- [GIVEN EXERCISE]:
Reproduce all of the data below without alteration; exclude every picture.
::::::::
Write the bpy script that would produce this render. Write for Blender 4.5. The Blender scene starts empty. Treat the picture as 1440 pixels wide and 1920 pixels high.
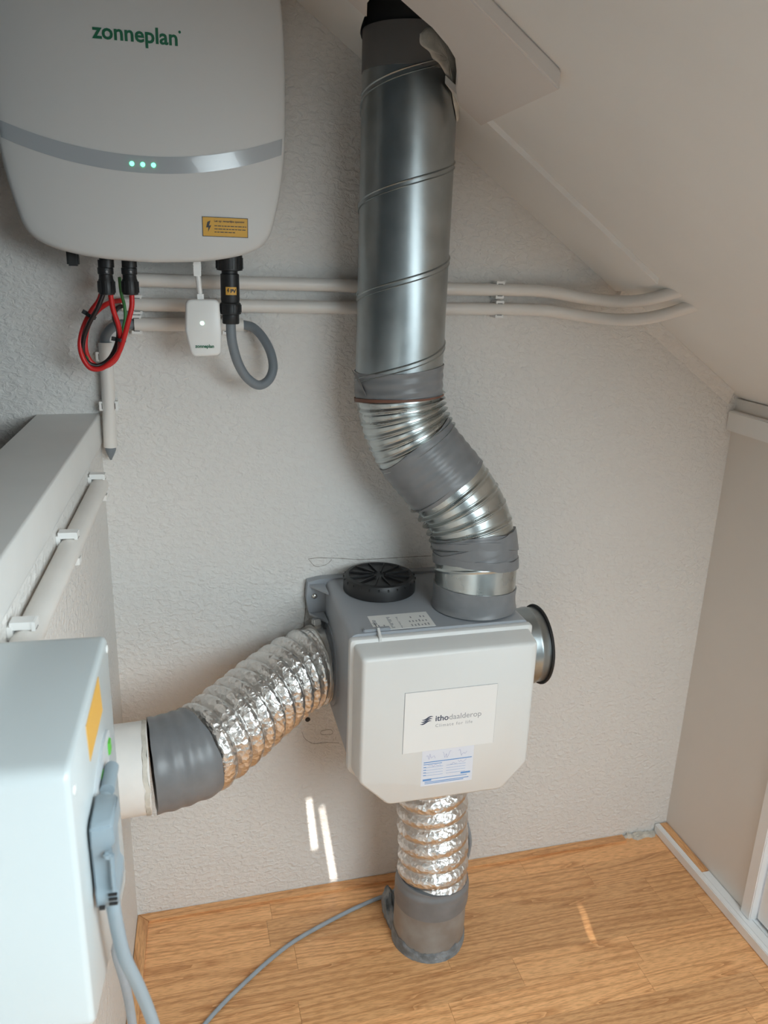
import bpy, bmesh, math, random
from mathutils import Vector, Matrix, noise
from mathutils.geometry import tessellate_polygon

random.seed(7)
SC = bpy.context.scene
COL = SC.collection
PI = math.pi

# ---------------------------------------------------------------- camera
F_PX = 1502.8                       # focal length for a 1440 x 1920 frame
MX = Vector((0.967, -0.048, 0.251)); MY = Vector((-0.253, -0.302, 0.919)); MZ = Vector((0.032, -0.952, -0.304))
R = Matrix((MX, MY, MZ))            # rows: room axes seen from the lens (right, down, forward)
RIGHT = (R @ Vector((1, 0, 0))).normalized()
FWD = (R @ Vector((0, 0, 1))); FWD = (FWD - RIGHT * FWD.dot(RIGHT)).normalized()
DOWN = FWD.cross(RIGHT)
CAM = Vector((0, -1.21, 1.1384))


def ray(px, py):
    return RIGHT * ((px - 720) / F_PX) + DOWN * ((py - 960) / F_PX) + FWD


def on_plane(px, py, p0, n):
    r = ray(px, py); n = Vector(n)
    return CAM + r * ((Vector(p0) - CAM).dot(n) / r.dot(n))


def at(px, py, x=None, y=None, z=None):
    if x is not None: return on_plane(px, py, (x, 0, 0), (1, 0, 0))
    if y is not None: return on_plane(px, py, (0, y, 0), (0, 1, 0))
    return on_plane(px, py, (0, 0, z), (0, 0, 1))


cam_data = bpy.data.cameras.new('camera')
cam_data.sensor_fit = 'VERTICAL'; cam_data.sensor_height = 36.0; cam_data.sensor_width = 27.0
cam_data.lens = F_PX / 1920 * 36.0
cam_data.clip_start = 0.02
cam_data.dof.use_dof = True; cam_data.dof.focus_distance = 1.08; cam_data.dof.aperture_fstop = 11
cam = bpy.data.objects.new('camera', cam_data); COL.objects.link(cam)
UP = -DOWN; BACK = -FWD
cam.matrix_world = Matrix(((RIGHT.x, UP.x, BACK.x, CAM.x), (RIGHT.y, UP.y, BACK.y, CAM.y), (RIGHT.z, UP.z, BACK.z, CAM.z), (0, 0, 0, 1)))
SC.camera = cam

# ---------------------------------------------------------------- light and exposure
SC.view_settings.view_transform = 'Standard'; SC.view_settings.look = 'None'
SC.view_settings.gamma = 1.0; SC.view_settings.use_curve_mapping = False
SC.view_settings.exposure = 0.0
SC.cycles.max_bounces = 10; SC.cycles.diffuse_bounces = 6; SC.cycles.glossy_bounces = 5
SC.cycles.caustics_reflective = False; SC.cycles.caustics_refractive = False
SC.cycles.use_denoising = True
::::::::
- [OUTPUT FOR THIS TASK]:
Write the bpy script that would produce this render. Write for Blender 4.5. The Blender scene starts empty. Treat the picture as 1440 pixels wide and 1920 pixels high.
import bpy, bmesh, math, random
from mathutils import Vector, Matrix, noise
from mathutils.geometry import tessellate_polygon

random.seed(7)
SC = bpy.context.scene
COL = SC.collection
PI = math.pi

# ---------------------------------------------------------------- camera
F_PX = 1502.8                       # focal length for a 1440 x 1920 frame
MX = Vector((0.967, -0.048, 0.251)); MY = Vector((-0.253, -0.302, 0.919)); MZ = Vector((0.032, -0.952, -0.304))
R = Matrix((MX, MY, MZ))            # rows: room axes seen from the lens (right, down, forward)
RIGHT = (R @ Vector((1, 0, 0))).normalized()
FWD = (R @ Vector((0, 0, 1))); FWD = (FWD - RIGHT * FWD.dot(RIGHT)).normalized()
DOWN = FWD.cross(RIGHT)
CAM = Vector((0, -1.21, 1.1384))


def ray(px, py):
    return RIGHT * ((px - 720) / F_PX) + DOWN * ((py - 960) / F_PX) + FWD


def on_plane(px, py, p0, n):
    r = ray(px, py); n = Vector(n)
    return CAM + r * ((Vector(p0) - CAM).dot(n) / r.dot(n))


def at(px, py, x=None, y=None, z=None):
    if x is not None: return on_plane(px, py, (x, 0, 0), (1, 0, 0))
    if y is not None: return on_plane(px, py, (0, y, 0), (0, 1, 0))
    return on_plane(px, py, (0, 0, z), (0, 0, 1))


cam_data = bpy.data.cameras.new('camera')
cam_data.sensor_fit = 'VERTICAL'; cam_data.sensor_height = 36.0; cam_data.sensor_width = 27.0
cam_data.lens = F_PX / 1920 * 36.0
cam_data.clip_start = 0.02
cam_data.dof.use_dof = True; cam_data.dof.focus_distance = 1.08; cam_data.dof.aperture_fstop = 11
cam = bpy.data.objects.new('camera', cam_data); COL.objects.link(cam)
UP = -DOWN; BACK = -FWD
cam.matrix_world = Matrix(((RIGHT.x, UP.x, BACK.x, CAM.x), (RIGHT.y, UP.y, BACK.y, CAM.y), (RIGHT.z, UP.z, BACK.z, CAM.z), (0, 0, 0, 1)))
SC.camera = cam

# ---------------------------------------------------------------- light and exposure
SC.view_settings.view_transform = 'Standard'; SC.view_settings.look = 'None'
SC.view_settings.gamma = 1.0; SC.view_settings.use_curve_mapping = False
SC.view_settings.exposure = 0.0
SC.cycles.max_bounces = 10; SC.cycles.diffuse_bounces = 6; SC.cycles.glossy_bounces = 5
SC.cycles.caustics_reflective = False; SC.cycles.caustics_refractive = False
SC.cycles.use_denoising = True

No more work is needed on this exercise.